Businesses are riddled with both obvious and hidden costs, especially in the manufacturing industry. Employee salaries, infrastructure and materials all represent known expenses that can be relatively easy to account for. However, less concrete costs associated with required activities such as machine setup, power consumption and quality assurance audits can eat away at revenue and negatively impact the bottom line.
For that reason, activity-based costing (ABC) has been a major boon to manufacturers, providing deep insight into all of the various cost drivers affecting their profit margins. Most ABC models can be broken down into two categories: time-based and driver-rate-based. There’s been a lot of debate regarding which approach is more accurate and provides clearer insight into ongoing operational costs.
Comparing the two side-by-side, it becomes clear that time-driven ABC winds up on top. If you haven’t already made the switch to a time-driven ABC model, here’s why you shouldn’t wait any longer to do so.
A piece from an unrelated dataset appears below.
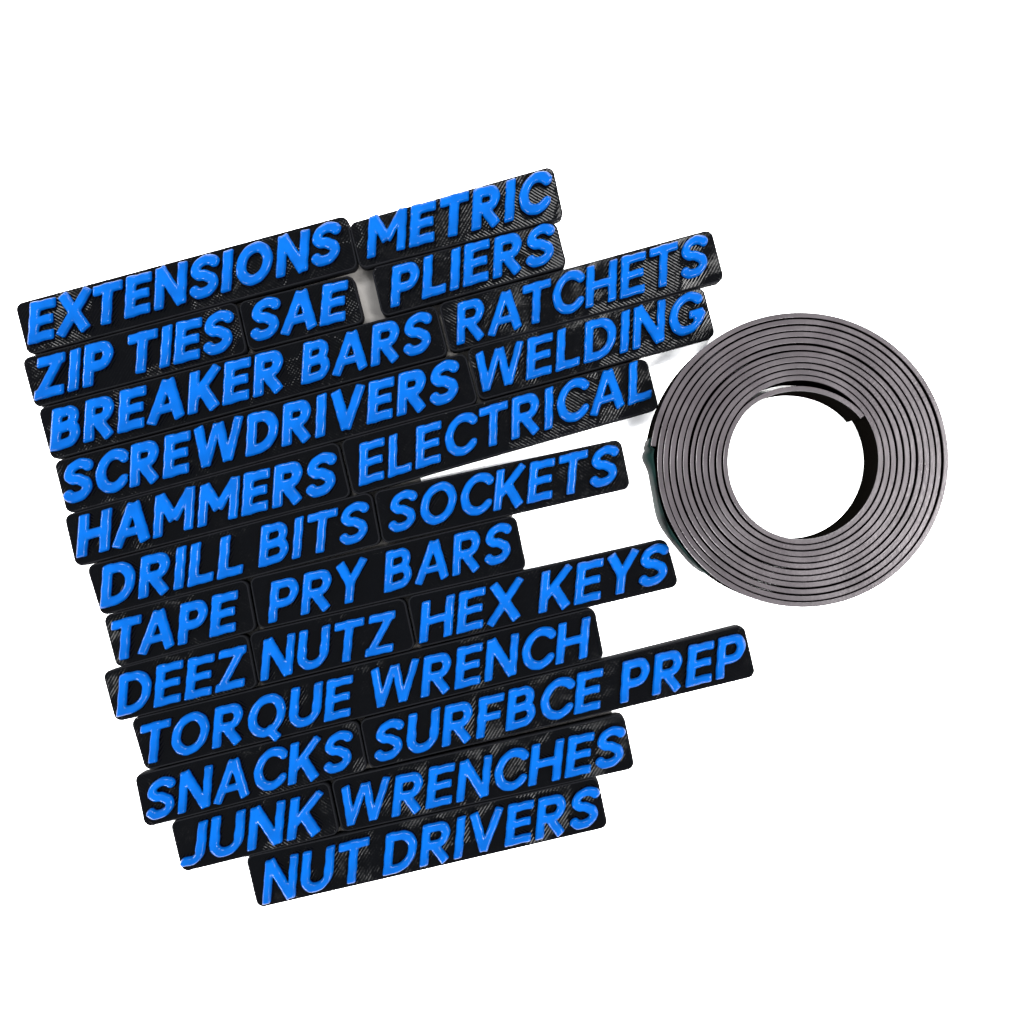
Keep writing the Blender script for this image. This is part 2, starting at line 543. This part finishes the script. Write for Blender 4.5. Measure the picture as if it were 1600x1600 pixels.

Regardless which type of ABC solution a company selects, the end goal will be the same: to identify inefficiencies and unnecessary expenses throughout the production process and find opportunities to shrink those costs.
The primary focus of any ABC strategy is to find tasks and activities that increase the cost of production without directly contributing to it. Conventional driver-rate-based ABC tools have historically seen resistance given the amount of time needed not only to get them up and running, but to gather relevant data from employees. Traditional ABC systems required staff members to self-report how much time they spent on various tasks to feed them usable data. Ironically, the very tools intended to sniff out time-consuming processes became viewed as requiring laborious, drawn-out tasks themselves.
Moreover, there was no way to verify the accuracy of any reported time requirements, especially when staff members had a vested interest in padding those figures as much as possible.
Time-driven ABC arose as a response to these concerns, aiming to eliminate the need for employee reporting while still providing critical insight into operational expenditures.
First, company stakeholders identify the specific department or process they want to analyze and isolate the total operating costs for that particular team or workflow. Now, this is where time-driven and driver-rate-based ABC methods diverge.
Driver-rate-based ABC uses employee surveys to determine what percentage of the workday is devoted to a given task and multiplies that figure by the total production cost.
Time-driven ABC takes a more diligent approach, calculating available man hours to determine a practical working capacity. From there, analysts calculate the capacity cost rate, capacity consumption estimates and the final time-driven cost-driver rates.
The end result is a significantly more accurate analysis that accounts for more variables than the traditional model.
The simplicity of drive-rate-based ABC methods may seem attractive, but it detracts from the effectiveness of such approaches. There are so many factors that can have a significant impact on product cost, and traditional models simply do not take them into account to the same degree as time-driven ABC.
Meanwhile, time-driven ABC solutions are sophisticated enough to review the many nuances that might affect product cost and work them into their final determinations. Company stakeholders can then receive more accurate insight into the financial ramifications of specific workflows, activities and internal teams.
Another important point in time-driven ABC’s favor is the elimination of activity dictionaries. In a traditional setup, a description of all cost drivers is compiled within an activity dictionary. The system cannot function without these resources. However, over time they can become difficult to maintain as they grow larger and more unwieldy.
As Strategic Finance Magazine explained, time-driven approaches abandon activity dictionaries in favor of sophisticated algorithms that calculate final costs without the burden of defining each individual activity that either directly or indirectly impacts production. The amount of manual heavy lifting is greatly reduced, if not eliminated completely.
That’s not to say that traditional ABC strategies provide little value to businesses. They can serve as viable starting points for more advanced models by laying a solid foundation. Eventually, driver-rate-based ABC approaches will become too burdensome and undercut their own value.
At that point, it makes sense to implement time-driven ABC solutions to eliminate the manual element, increase accuracy and obtain more valuable insights into cost drivers.